さて、そもそも仏教ってのはね、古代インドに実在したシャカ族の皇子でゴータマ・シッダールタてえお方が開祖でね、在世のころには弟子とともにインド各地を巡って布教なさったってえことには間違いない。その教えを受け継いだ弟子たちが細々と布教をつづけてさ、およそ100年後には、「このままでは、有り難い教えが後世にまで伝わらない。みんなで協力して、お釈迦様の教えを書き遺そうじゃあないか」「それは、いいアイディアだ」「私が伝え聞いたお釈迦様の教えは、かくかくしかじか」「お釈迦様は、これこれ、こういうこともなさったそうだよ」それぞれ伝承を語り、書き記したのが、お経のはじまりだそうだあ。

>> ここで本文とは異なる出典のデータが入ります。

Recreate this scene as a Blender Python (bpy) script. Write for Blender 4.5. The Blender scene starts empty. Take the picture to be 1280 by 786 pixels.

でもさあ、こんなに素晴らしいお釈迦様でも、皇子としての裕福な生活を捨てて修行の旅に出られたときにゃあ、ご家族はじめ一族の人々を嘆き悲しませたんだからなあ。あれはダメ!これはダメ!っていう厳しい戒律を、お坊さん方にゃあ守ってもらいてえもんだけどね、あたしみたいな煩悩まみれの俗人には、私利私欲であっても三度までなら許すってえ大らかさが嬉しいねえ。こうした大らかさってのは、ことに日本仏教において芳しいとも思う今日このごろ、日本人みんなでさ、信仰心=道徳=人の道てえやつを、もういっぺん思い出しませんか?!